Dia menjelaskan, ketentuan Otoritas Jasa Keuangan (OJK) jelas menyebutkan bahwa jika agen bersalah, perusahaan asuransi harus bertanggung jawab penuh, termasuk mengganti dana nasabah.
“Tapi nasabah juga harus bisa membuktikan kalau memang agen sudah melakukan perbuatan yang tidak sesuai, misalnya menyembunyikan fakta, memalsukan tanda tangan, dan sebagainya,” kata dia.
Dengan demikian, sambung Irvan, deteksi permasalahan yang ada harus dilakukan per kasus, bukan secara kolektif seperti pendekatan nasabah saat ini. Pendekatan nasabah secara kelompok akan sulit membuktikan bahwa agenlah yang melakukan kesalahan pemasaran (misselling). Pendekatan per kasus atau perorangan ini terbukti berhasil, tercermin dari pengembalian penuh pada beberapa nasabah sebelumnya.
“Yang berhasil refund penuh itu kan diselesaikan perorangan. Kalau dilakukan secara perorangan sesuai dengan masing-masing kontrak polisnya dan bisa membuktikan adanya kesalahan agen, tentu perusahaan asuransi mendengar, lalu mau membayarkan penuh.

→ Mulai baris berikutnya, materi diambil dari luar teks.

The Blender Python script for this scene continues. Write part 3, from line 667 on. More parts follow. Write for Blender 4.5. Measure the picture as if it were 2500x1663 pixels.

Pada intinya, kelompok ini harus mundur karena permasalahan ini tidak bisaditempuh secara kolektif,” beber Irvan.
Dia juga menilai, perusahaan asuransi mesti transparan dan membantu menelusuri agen-agen yang bermasalah untuk melakukan verifikasi. Karena kelompok nasabah yang meminta pengembalian dana penuh ini merasa bahwa agen yang menawarkan telah melanggar hukum.
“Nasabah tidak bisa menerima (pengembalian 50%) itu karena mereka melihat praktik penjualan unit link, dalam kasus ini ada unsur misselling atau ada penipuan. Dimulai dari tanda tangan, tidak adanya transparansi, dan sebagainya yang dianggap menyalahi aturan OJK maupun undang-undang (UU),” jelas Irvan.
Peran Asosiasi
Dia menambahkan, penyelesaian perlu dukungan berbagai pihak, termasuk OJK untuk kembali berkenan memfasilitasi sengketa melalui mediasi. Terlepas dari hal itu, pihak asosiasi yakni Asosiasi Asuransi Jiwa Indonesia (AAJI) harus berperan aktif menertibkan para agen bermasalah sebagai pihak yang menerbitkan sertifikasi agen.
“Karena akan percuma kalau perusahaan asuransi melakukan penindakan terhadap agen bermasalah, sedangkan hal yang sama tidak dilakukan oleh asosiasi. Ini juga ditujukan untuk pembenahan secara menyeluruh. Selama ini kan asosiasi juga memberikan penghargaan kepada para agen berprestasi, tapi kurang terlihat kalau mereka juga melakukan hukuman atau tindakan terhadap para agen bermasalah,” tandas Irvan.
Di sisi lain, kelompok nasabah yang mengaku korban asuransi unit link masih mengupayakan dananya bisa dikembalikan penuh dengan bertahan di masing-masing kantor perusahaan asuransi penerbit polis mereka. Hal itu tentu tidak membuahkan hasil dan bahkan bisa menimbulkan masalah lanjutan. Apalagi kabarnya pihak perusahaan asuransi mengambil jalur hokum untuk menertibkan sikap nasabah itu. Sayangnya, permasalahan utama bukan terselesaikan tapi timbul masalah baru.
Sebelumnya, tiga perusahaan asuransi yakni AIA Financial, AXA Mandiri, dan Prudential Indonesia menyatakan sikapnya atas tuntutan nasabah. Mereka kompak menyatakan berkomitmen untuk menyelesaikan permasalahan melalui ruang diskusi untuk mencapai titik temu.